◆ WRITTEN PROBLEM: Pull out every line below holding the word "script".

◆ STORED RECORDS:

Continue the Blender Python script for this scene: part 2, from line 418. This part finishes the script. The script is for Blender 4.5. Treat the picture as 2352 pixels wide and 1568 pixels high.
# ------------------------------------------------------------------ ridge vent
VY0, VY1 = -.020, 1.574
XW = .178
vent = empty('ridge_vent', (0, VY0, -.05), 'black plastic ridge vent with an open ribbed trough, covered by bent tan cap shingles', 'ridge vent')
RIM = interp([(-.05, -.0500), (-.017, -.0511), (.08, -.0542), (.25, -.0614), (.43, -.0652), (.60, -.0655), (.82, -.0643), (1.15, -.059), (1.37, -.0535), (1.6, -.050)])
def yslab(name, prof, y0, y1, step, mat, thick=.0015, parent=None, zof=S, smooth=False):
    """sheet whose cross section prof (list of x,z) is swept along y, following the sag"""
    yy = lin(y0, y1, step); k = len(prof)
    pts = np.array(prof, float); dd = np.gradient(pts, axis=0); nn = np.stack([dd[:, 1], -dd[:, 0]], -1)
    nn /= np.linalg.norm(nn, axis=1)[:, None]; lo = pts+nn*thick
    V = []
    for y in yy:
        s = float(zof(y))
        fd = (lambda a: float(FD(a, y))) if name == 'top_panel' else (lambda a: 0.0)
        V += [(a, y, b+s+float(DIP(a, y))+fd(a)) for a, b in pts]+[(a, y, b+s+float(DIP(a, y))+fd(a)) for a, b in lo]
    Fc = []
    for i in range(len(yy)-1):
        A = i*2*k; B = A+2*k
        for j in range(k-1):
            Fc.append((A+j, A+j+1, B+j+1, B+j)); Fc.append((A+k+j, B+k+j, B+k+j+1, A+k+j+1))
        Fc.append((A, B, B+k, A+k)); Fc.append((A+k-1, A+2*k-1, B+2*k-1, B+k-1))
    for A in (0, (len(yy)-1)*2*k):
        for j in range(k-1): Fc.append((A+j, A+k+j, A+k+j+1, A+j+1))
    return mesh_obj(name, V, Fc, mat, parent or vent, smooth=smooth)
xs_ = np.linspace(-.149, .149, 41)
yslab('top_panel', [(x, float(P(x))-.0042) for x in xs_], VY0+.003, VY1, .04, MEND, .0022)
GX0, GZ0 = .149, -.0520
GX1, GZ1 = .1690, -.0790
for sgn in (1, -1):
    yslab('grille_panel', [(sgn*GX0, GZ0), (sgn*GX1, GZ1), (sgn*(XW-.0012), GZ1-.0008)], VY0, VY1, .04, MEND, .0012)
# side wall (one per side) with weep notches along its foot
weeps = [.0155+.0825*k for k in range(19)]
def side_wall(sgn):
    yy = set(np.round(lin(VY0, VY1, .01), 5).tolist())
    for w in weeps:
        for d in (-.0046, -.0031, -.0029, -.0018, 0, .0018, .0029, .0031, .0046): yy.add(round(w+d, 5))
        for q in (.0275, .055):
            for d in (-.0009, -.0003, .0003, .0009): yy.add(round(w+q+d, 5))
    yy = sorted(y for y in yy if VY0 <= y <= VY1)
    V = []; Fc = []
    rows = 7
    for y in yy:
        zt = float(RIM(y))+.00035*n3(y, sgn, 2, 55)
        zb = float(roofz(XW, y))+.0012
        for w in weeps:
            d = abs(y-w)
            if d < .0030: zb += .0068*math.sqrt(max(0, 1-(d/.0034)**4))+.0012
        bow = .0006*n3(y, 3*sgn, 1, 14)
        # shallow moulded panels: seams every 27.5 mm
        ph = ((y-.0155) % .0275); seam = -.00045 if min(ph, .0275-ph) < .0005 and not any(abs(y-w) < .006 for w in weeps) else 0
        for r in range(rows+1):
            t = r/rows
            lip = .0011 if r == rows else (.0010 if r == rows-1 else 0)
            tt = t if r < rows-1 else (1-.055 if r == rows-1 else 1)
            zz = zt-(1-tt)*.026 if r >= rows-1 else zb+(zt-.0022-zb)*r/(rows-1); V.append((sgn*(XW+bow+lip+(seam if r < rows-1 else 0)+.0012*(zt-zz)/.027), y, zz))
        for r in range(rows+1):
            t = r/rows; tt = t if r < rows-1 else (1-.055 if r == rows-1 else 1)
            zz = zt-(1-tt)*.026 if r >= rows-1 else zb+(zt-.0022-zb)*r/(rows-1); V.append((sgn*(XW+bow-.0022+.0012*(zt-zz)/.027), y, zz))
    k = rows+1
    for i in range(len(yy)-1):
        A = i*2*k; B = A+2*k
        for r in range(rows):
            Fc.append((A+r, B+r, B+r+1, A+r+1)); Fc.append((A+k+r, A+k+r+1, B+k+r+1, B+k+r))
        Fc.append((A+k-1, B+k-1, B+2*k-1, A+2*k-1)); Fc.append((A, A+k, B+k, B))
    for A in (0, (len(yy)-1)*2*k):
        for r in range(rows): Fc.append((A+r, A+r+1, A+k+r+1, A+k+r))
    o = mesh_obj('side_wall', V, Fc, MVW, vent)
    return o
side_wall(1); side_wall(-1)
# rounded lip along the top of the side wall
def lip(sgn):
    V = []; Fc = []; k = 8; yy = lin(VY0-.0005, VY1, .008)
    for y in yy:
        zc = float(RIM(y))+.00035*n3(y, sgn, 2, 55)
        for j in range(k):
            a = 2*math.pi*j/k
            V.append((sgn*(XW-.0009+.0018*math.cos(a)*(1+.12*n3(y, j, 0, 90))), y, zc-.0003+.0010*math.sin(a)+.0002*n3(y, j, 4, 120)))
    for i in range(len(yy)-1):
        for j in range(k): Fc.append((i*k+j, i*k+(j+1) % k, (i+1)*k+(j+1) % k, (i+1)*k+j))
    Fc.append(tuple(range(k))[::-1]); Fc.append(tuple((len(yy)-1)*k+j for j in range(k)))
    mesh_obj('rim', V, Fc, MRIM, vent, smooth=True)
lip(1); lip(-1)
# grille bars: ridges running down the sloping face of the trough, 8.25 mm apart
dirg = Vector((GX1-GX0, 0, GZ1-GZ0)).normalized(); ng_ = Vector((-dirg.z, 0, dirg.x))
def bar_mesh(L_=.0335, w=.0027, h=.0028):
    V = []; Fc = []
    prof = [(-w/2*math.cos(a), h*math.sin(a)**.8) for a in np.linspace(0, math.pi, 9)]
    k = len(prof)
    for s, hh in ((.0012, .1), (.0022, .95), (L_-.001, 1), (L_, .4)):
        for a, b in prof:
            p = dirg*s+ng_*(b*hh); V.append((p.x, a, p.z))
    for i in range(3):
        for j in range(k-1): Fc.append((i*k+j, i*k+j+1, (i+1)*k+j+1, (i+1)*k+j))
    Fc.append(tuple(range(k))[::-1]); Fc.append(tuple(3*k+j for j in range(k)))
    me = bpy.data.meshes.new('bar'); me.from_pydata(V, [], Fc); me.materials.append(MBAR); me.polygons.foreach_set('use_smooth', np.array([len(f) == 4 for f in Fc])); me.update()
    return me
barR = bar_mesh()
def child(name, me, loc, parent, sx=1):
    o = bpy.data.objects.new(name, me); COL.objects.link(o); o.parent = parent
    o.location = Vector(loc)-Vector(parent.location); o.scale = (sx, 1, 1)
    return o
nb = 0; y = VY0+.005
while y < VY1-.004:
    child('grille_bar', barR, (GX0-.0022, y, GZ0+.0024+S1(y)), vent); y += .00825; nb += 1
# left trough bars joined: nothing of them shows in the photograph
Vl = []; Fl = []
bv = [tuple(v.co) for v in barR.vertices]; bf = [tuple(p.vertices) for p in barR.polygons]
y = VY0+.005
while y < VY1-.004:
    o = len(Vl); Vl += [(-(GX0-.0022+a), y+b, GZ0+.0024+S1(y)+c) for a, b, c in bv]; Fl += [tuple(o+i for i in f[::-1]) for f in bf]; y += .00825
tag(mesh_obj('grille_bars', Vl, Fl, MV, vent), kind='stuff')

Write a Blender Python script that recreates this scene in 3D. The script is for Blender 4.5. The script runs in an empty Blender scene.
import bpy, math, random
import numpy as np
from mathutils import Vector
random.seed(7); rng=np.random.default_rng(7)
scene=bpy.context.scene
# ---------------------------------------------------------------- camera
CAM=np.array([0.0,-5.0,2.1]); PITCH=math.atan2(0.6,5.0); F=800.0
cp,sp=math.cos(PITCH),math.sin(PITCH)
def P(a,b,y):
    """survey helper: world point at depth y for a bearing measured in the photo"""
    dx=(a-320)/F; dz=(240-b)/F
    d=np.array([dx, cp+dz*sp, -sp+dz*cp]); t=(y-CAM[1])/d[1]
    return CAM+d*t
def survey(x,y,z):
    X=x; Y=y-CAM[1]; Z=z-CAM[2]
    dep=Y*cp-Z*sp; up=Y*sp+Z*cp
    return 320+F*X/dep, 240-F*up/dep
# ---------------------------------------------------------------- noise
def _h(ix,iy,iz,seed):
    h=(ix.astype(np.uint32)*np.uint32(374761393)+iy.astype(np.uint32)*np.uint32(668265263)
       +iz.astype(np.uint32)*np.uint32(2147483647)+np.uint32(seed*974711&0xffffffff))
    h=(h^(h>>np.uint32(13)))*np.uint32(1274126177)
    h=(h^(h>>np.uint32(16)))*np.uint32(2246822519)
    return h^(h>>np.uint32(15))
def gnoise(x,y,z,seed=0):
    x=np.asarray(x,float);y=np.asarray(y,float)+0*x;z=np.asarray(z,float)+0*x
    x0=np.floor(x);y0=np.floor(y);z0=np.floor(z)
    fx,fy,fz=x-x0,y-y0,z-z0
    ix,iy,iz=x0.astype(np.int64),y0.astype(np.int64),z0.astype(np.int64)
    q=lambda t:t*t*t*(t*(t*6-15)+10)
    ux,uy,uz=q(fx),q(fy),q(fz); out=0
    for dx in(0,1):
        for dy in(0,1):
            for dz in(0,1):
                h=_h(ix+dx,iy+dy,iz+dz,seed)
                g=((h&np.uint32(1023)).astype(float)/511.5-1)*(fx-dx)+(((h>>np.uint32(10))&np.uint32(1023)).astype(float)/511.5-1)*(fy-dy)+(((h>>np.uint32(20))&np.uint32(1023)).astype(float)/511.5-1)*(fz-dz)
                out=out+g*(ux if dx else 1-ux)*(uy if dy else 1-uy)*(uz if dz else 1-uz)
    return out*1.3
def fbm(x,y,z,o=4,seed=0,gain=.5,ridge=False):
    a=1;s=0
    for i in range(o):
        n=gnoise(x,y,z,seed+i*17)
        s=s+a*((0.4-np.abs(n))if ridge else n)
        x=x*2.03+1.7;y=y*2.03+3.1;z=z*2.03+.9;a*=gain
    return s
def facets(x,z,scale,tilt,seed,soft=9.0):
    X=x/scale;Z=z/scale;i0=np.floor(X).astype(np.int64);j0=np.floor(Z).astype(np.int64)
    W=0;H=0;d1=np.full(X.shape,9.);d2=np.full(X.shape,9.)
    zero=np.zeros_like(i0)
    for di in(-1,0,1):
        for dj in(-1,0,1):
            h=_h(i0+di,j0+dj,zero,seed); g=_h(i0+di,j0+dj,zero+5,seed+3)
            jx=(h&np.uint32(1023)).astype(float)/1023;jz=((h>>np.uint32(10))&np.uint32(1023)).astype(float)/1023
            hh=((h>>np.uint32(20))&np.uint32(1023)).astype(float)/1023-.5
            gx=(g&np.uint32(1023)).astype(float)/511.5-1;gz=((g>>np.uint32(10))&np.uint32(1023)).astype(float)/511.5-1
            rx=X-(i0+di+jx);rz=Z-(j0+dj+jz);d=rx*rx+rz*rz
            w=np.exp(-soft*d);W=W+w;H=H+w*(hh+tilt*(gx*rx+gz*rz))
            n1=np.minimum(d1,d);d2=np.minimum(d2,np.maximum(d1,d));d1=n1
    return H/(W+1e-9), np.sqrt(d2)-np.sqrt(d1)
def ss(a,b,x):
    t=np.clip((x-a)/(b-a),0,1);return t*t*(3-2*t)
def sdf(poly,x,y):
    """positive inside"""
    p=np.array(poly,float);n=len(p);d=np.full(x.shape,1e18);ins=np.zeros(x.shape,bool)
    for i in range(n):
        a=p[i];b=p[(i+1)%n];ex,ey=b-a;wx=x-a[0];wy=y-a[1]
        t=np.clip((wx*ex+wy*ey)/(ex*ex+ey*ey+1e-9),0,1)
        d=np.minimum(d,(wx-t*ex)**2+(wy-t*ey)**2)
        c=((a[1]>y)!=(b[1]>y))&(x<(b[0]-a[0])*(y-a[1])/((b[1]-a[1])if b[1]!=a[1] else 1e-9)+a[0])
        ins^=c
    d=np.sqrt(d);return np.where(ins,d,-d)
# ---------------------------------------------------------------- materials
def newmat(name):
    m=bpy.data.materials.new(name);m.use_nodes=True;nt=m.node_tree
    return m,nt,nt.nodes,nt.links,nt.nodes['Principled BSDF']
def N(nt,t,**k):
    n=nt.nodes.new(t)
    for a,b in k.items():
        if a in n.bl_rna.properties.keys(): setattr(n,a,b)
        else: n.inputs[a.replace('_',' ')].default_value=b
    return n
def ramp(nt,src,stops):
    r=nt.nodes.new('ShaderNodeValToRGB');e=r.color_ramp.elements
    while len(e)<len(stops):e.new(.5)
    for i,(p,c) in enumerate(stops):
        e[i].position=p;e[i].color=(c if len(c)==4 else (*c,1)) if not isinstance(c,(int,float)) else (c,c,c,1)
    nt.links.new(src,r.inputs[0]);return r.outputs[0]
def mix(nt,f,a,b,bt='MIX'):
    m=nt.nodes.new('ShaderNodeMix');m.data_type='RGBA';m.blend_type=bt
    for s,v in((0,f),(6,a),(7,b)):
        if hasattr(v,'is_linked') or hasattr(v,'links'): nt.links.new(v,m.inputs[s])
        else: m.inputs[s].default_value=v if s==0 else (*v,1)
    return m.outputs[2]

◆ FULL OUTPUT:
Continue the Blender Python script for this scene: part 2, from line 418. This part finishes the script. The script is for Blender 4.5. Treat the picture as 2352 pixels wide and 1568 pixels high.
Write a Blender Python script that recreates this scene in 3D. The script is for Blender 4.5. The script runs in an empty Blender scene.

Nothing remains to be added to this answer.